L’affaire a été révélée en octobre 2003 lorsqu’un adolescent de 13 ans est arrivé au collège couvert de contusions. Son placement par les services sociaux a déclenché une première enquête en 2004, au cours de laquelle une quinzaine d’enfants ont été entendus. Leurs témoignages décrivaient diverses formes de punitions corporelles, des enfermements dans des pièces obscures, et des violences physiques régulières.
En 2008, le chef de la communauté a été condamné à un an de prison, dont dix mois avec sursis, pour violences habituelles sur mineur.

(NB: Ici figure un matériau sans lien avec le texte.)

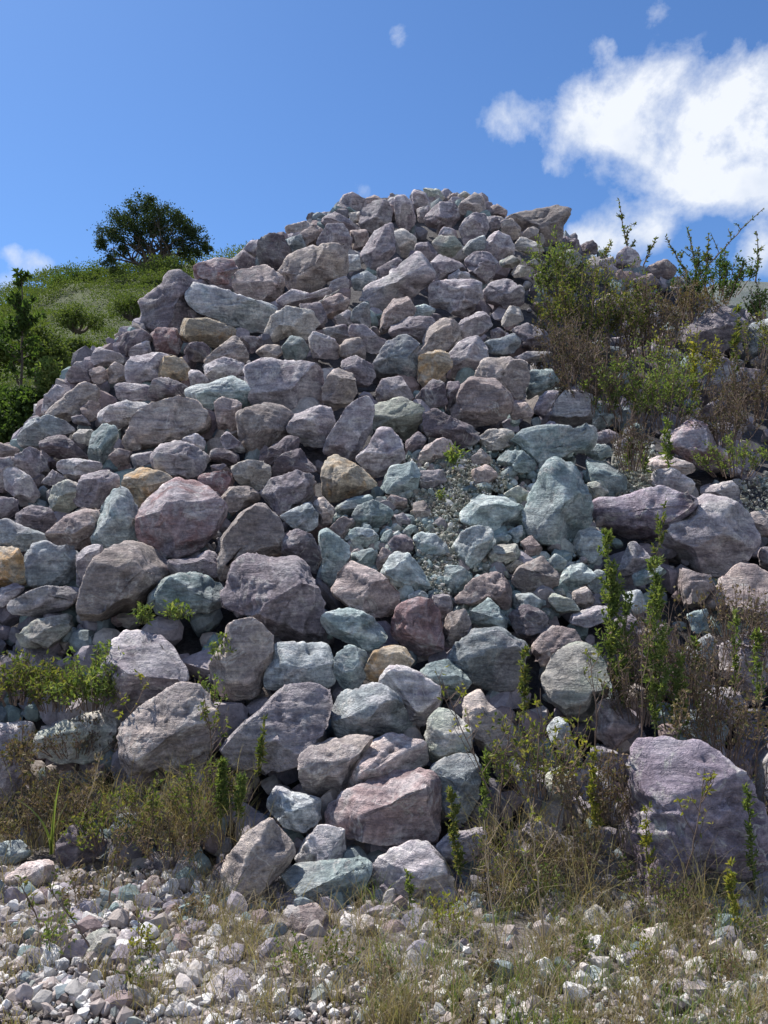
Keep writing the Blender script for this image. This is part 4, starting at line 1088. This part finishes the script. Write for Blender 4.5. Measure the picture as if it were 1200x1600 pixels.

Une expertise psychologique de 2006 avait qualifié le système de “totalitaire répressif” avec des conséquences graves sur le développement des enfants.
Deux frères, aujourd’hui trentenaires et ayant quitté la communauté, ont déposé plainte en 2021 pour des faits plus graves, notamment des actes de torture, de barbarie et d’agressions sexuelles.
L’instruction actuelle suscite des controverses. Plusieurs anciens enfants encore membres de la communauté ont récemment contesté leurs témoignages initiaux de 2004, affirmant avoir été influencés ou mal compris lors des auditions. La défense y voit la preuve d’une manipulation, tandis que les plaignants évoquent l’emprise persistante exercée par le groupe.
La juge d’instruction a refusé plusieurs demandes d’actes complémentaires, dont un transport sur les lieux et l’audition de certains témoins potentiels. Elle a placé Joël Fert, le leader de la communauté, sous statut de témoin assisté plutôt qu’en examen, et a rendu un avis de fin d’information pouvant déboucher sur un non-lieu. Les plaignants ont saisi la chambre de l’instruction pour contester ces décisions.
Une ancienne membre ayant fui la communauté à 12 ans en 1990 devait témoigner mais est décédée en octobre 2024 avant d’avoir pu être entendue. Elle décrivait un système similaire de violences aussi avec le prédécesseur de l’actuel chef. La communauté a été déboutée de ses plaintes en diffamation contre les médias ayant relaté l’affaire, y compris en cassation en octobre 2025.